Tiablo A9 mod - removed driver and modded the switch

Greg G

Enlightened
Joined
Oct 17, 2007
Messages
772
I decided to see how my Tibalo A9 would perform with an 18650 in direct drive.

I removed the driver.

Made a custom aluminum heatsink that filled the driver area.

Took out the WC Q5 and installed a WG R2.

With a fresh AW 18650 protected cell....on *high* it reads 3.81 Vf, and 1.4 amps.

On low it pulls .17 amps

The light does not get very hot, and the led runs fine for extended periods.

It clipped the legs off the switch and by installing wires swapped where they soldered onto the switch board.

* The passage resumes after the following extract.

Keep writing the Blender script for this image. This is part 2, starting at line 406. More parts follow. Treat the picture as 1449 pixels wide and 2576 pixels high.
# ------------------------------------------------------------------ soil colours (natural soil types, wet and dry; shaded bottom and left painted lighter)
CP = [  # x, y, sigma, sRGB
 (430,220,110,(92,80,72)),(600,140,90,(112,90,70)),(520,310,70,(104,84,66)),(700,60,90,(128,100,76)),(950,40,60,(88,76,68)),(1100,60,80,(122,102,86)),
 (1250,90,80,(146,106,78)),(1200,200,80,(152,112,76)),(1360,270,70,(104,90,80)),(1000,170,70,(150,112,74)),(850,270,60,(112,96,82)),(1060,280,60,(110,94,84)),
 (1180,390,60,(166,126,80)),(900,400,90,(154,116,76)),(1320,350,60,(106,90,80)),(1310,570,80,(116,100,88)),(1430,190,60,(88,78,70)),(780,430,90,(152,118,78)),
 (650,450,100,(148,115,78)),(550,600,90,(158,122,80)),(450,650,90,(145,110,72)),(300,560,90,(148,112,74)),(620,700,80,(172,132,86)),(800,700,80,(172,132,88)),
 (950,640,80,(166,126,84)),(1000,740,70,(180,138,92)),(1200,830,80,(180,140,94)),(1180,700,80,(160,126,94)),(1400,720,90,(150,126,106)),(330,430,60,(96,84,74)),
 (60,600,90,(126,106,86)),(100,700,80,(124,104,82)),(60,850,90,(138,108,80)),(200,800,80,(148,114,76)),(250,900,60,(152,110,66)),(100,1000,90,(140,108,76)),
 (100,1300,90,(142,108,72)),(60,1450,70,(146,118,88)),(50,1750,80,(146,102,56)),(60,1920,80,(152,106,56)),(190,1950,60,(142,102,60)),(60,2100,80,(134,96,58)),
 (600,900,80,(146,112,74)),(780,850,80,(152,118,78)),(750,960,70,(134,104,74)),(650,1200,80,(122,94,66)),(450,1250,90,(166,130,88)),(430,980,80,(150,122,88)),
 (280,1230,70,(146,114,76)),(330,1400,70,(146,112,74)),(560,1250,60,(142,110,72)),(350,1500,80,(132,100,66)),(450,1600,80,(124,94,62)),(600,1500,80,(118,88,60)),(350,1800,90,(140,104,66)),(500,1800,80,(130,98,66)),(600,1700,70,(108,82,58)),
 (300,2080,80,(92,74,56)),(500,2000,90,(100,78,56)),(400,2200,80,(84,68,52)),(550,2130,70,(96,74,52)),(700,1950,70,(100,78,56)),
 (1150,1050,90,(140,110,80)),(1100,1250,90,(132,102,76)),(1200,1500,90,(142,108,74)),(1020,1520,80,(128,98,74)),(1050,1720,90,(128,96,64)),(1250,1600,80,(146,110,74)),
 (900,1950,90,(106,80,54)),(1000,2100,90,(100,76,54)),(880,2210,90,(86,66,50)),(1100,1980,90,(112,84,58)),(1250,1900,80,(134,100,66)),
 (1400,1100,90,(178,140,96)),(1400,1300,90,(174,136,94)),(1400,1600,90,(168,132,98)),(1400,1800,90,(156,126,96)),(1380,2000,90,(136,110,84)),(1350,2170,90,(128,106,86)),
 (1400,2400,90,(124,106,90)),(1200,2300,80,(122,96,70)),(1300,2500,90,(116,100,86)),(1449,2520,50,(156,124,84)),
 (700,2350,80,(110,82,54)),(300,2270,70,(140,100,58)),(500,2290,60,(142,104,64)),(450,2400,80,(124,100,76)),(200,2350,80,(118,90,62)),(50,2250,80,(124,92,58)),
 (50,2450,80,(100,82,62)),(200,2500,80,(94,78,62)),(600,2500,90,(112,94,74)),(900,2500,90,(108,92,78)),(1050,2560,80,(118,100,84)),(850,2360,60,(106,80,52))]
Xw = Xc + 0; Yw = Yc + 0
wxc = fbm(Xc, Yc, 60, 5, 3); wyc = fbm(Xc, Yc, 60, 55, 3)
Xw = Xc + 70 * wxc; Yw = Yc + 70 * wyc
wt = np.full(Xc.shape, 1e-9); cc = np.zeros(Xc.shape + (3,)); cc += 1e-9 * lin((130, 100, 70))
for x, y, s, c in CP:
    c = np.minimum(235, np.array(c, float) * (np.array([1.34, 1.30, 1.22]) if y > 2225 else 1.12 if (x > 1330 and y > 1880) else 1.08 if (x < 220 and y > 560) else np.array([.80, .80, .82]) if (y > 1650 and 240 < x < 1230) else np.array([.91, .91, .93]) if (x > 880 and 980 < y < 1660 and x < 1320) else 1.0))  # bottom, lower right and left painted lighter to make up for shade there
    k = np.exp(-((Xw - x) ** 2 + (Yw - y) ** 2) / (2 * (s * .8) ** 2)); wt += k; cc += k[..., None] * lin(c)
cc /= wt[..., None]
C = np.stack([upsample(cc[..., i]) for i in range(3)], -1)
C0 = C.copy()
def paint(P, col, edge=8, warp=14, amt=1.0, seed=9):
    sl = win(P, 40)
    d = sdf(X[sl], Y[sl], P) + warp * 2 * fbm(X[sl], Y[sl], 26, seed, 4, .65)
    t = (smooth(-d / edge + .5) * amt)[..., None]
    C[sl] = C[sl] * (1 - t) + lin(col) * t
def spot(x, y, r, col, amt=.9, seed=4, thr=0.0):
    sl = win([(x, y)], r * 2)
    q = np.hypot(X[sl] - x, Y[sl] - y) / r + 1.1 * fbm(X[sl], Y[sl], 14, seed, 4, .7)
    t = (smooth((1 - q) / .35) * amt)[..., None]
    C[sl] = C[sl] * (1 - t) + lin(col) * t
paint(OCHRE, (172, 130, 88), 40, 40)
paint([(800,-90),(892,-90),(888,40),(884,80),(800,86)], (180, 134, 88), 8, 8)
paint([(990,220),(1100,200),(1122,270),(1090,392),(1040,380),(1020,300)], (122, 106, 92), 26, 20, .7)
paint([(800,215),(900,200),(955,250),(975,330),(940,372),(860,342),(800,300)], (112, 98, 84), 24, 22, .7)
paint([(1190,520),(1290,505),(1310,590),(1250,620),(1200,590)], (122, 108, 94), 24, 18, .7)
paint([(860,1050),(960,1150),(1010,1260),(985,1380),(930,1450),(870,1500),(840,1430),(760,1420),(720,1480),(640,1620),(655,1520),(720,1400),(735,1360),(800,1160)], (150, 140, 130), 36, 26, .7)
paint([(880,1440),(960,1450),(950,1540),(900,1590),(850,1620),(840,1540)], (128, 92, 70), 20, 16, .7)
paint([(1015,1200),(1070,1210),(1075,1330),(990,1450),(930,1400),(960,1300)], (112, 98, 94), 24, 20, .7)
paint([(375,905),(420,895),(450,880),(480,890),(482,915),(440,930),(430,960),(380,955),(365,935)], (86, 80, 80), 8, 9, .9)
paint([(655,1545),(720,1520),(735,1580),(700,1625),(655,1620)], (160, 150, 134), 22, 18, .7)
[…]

Now high comes on first, and low second, which is how I like it.

I've had a driver in another A9 go out after a drop and have been afraid of this one going out when I need it. It is a nightstand light so it MUST work.

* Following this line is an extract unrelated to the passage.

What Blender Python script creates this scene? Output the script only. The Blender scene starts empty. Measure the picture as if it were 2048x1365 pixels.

Removing the driver makes the light much more reliable, and it is brighter as well.

Greg


Edit. I had bought a handful a various resistors thinking this mod would need one. It turns out the switch had enough resistance to get the job done. With a bare wire connecting the body and the base of the battery I got 3.95 volts at the emitter. I won't even say what the amperage was. i ran it just long enough to get a reading. The switch brought it down to 3.81 volts & 1.4 amps.
 
Last edited:
My A9 quit working suddenly, no drop. I may have (not positive, pun intended!) inserted a cell backwards. :eek: I'm not sure if the A9 has reverse polarity protection; do you (or anyone) know if it does?

Also, if it doesn't, and that's what killed my light, would it have been the driver that fried, or the emitter, or both? Because if it's just the driver, I could benefit from your mod without getting a new emitter.

Thanks, Tony
 
I don't know if it has reverse polarity protection or not.

The key to this mod is beefing up the heatsinking for the led. As it comes from Tiablo it is not very good imo. Also, when I removed the original Q5 star the epoxy layer was very thick, not good for heat transfer.
 
So lets assume it has no reverse polarity protection, and that I did insert a cell backwards. Any idea of what is likely fried; or how to test for such?

BTW, high first is the only way to go, IMO. I absolutely HATED to click twice for high, and since I've never really tried my hand at modding, I opted for purchase of the tactical forward switch, but installed its guts in the stock tail-standable cap. Your idea of adding wires is brilliant; I might have to try this as well.
 
Last edited:
I have no idea.

On the tailcap switch.....there are three legs coming off the switch that are soldered onto the board. Simply swap the outer two, then it becomes a High/Low/Off switch.